After the fierce battles in Mariupol last summer, more than 1000 children were taken, with Russian authorities ludicrously claiming that they were “voluntary evacuations”. One Russian department stated that “more than 1000 babies from liberated Mariupol have already found new families in Tyumen, Irkutsk, Kemerovo and the Altai Territory. More than 300 babies are on temporary maintenance in specialised institutions of the Krasnodar territory and are looking forward to meeting their new families.”

The Kremlin falsely claims that this is all part of “a charitable effort” to save Ukrainian children from the “horrors of war” but, as Eurovision News put it, “we should be clear what it means: it is kidnapping, abduction”. Ukraine’s senior presidential advisor for children’s rights and rehabilitation, Daria Herasymchuk, said in January that nearly 14,000 children had been abducted by Russian troops and deported to Russia with only 125 having since been returned to Ukraine and earlier this year both the German and Dutch foreign ministers condemned Russia for this “cruel” and “inhumane” policy that is “tearing families apart”.

Last month Poland launched a new initiative with the European Commission to trace Ukrainian children who had been abducted and taken to Russia as well as to “ensure those responsible are brought to justice”. Poland’s European affairs minister, Szymon Szynkowski vel Sek, said that the aim is “to draw the world’s attention to this serious problem through the very high political level of this initiative”, adding that “we cannot close our eyes to this problem. The western world must respond and must collect evidence of these crimes and ensure that those responsible are brought to justice.”

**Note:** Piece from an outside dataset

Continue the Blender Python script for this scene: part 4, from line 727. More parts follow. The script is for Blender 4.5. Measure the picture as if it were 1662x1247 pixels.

He noted that Poles have historical experience in this area and “we therefore feel particularly aware of this topic and particularly committed to act on it”, referring to the Second World War when Nazi Germany abducted tens of thousands of ethnic Polish children and gave them to German families to “Germanise” them. The damage inflicted on Ukraine by Russia knows no bounds, sadly this is yet another example.